** GOAL **
Without any pictures, restate the lines from the one containing "Recreate this scene" to the one containing "PI = math.pi", word for word, ends included.

Begin INPUT FOR THIS TASK

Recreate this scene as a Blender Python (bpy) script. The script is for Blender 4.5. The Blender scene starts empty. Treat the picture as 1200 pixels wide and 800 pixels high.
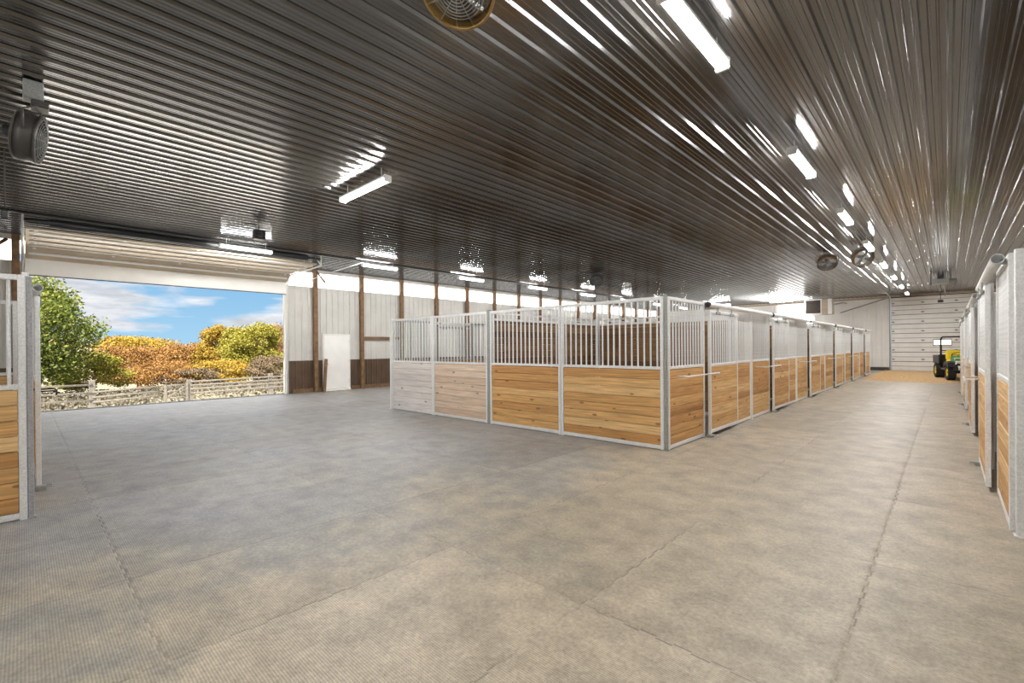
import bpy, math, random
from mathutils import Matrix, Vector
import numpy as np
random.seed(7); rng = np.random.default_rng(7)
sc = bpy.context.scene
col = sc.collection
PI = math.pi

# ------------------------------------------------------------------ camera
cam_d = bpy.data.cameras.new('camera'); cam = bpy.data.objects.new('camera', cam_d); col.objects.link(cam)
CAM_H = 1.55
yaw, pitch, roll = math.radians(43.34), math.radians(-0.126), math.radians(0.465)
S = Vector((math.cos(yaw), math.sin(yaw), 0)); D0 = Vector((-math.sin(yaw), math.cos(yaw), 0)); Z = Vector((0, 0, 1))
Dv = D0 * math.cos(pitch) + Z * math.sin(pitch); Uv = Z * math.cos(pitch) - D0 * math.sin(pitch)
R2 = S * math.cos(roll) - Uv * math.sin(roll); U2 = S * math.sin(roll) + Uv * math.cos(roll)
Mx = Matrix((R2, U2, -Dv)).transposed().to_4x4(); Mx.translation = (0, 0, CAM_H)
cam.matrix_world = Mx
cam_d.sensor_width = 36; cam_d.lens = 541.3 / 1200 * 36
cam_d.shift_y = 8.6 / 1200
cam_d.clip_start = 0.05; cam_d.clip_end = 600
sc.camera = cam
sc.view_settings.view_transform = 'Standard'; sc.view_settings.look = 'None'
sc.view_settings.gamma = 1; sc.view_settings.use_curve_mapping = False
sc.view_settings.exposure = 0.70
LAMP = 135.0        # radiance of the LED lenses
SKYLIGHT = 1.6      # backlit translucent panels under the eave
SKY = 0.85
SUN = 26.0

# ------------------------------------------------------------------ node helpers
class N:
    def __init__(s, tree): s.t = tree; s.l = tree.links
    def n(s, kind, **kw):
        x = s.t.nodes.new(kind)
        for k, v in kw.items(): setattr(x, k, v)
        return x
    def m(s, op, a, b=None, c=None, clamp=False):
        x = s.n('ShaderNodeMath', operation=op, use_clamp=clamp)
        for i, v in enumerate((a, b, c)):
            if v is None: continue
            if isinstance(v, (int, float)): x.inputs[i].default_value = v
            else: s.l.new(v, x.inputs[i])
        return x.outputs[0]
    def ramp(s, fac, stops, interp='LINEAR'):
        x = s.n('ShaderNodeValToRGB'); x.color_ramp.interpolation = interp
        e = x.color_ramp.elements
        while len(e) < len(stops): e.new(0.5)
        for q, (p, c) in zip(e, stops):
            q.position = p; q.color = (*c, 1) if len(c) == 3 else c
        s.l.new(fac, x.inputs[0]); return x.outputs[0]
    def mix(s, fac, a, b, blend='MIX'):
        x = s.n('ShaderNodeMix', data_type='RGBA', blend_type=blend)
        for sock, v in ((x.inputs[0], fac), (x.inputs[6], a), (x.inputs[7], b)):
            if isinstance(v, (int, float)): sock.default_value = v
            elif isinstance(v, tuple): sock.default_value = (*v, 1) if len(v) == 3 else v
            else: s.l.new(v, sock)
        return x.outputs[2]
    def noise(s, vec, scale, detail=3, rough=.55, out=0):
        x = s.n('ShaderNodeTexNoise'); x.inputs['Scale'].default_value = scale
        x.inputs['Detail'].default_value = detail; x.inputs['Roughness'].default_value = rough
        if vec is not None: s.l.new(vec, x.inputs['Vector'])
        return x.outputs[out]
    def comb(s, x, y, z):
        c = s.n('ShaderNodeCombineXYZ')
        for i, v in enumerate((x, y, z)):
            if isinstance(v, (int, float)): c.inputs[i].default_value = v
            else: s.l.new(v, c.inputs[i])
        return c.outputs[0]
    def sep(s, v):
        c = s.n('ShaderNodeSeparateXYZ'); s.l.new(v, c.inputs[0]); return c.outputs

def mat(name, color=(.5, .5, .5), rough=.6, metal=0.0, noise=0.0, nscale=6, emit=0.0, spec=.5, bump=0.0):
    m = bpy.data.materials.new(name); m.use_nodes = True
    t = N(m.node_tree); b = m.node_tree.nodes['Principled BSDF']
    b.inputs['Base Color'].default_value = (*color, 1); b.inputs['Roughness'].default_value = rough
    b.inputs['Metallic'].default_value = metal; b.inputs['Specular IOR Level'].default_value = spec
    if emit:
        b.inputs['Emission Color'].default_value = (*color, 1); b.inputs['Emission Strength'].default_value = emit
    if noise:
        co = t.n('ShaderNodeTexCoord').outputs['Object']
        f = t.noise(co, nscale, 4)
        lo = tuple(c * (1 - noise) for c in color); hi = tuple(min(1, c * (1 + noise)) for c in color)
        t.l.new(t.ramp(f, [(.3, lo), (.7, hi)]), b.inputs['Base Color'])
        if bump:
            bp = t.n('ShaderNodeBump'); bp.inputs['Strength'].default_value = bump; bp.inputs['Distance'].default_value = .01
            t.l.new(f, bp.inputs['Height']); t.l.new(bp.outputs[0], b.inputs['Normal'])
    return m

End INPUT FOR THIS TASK
Begin INPUT FOR THIS TASK

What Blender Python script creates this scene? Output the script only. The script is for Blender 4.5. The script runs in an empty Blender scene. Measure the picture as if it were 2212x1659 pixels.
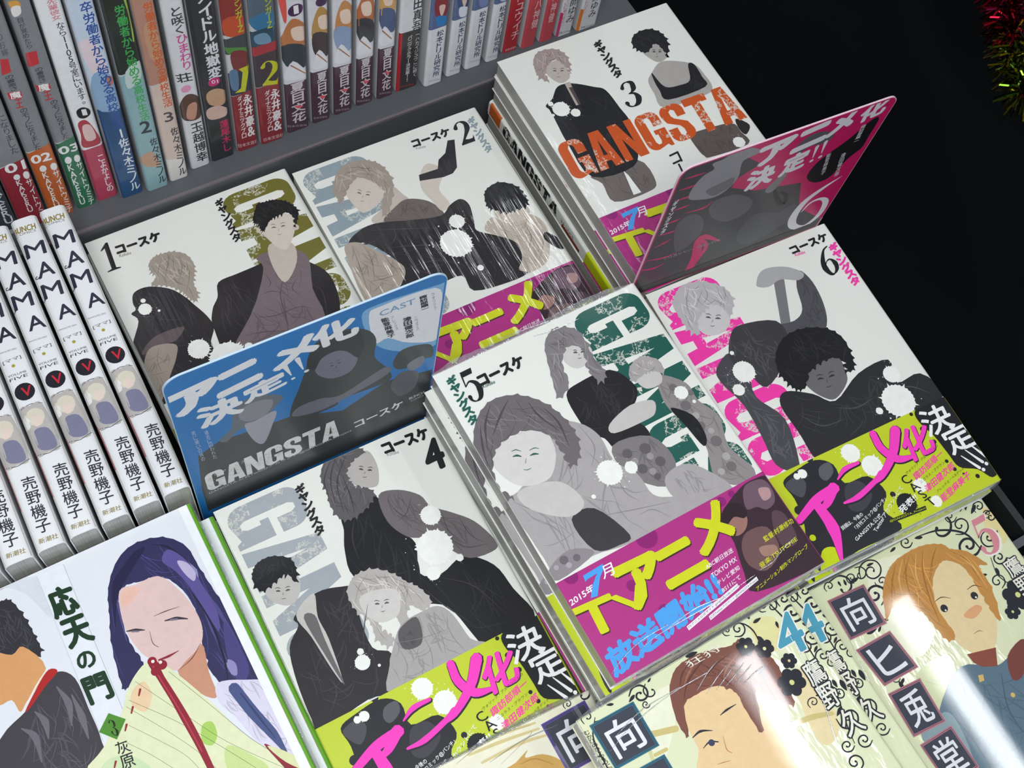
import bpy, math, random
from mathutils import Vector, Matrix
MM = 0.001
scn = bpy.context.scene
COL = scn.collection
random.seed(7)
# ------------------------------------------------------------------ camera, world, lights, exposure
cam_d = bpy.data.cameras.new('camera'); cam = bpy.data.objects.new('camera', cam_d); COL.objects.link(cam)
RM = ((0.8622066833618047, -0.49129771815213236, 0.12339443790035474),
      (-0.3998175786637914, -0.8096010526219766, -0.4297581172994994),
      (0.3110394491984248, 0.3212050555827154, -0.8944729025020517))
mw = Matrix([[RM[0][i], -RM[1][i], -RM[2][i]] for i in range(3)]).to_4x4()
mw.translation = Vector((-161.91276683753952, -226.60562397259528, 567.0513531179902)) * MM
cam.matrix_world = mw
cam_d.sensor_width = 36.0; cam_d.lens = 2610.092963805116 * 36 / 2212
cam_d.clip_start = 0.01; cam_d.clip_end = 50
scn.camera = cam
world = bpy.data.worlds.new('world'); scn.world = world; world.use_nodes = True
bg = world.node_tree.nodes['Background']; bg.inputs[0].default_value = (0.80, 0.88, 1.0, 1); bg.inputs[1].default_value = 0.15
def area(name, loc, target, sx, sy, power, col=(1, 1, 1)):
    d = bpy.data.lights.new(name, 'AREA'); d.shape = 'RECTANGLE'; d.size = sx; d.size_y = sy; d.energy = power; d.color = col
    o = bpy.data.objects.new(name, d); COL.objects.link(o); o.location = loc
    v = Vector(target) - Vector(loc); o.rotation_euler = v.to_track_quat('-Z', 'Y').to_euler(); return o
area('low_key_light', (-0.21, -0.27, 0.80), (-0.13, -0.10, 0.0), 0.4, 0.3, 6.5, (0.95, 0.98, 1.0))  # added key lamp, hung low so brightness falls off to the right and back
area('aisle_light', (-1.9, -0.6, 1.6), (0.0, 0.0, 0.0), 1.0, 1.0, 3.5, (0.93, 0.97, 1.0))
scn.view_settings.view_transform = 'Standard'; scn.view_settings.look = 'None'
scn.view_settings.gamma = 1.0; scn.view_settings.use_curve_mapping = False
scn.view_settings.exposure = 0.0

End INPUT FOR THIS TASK

** WRITTEN SOLUTION **
Recreate this scene as a Blender Python (bpy) script. The script is for Blender 4.5. The Blender scene starts empty. Treat the picture as 1200 pixels wide and 800 pixels high.
import bpy, math, random
from mathutils import Matrix, Vector
import numpy as np
random.seed(7); rng = np.random.default_rng(7)
sc = bpy.context.scene
col = sc.collection
PI = math.pi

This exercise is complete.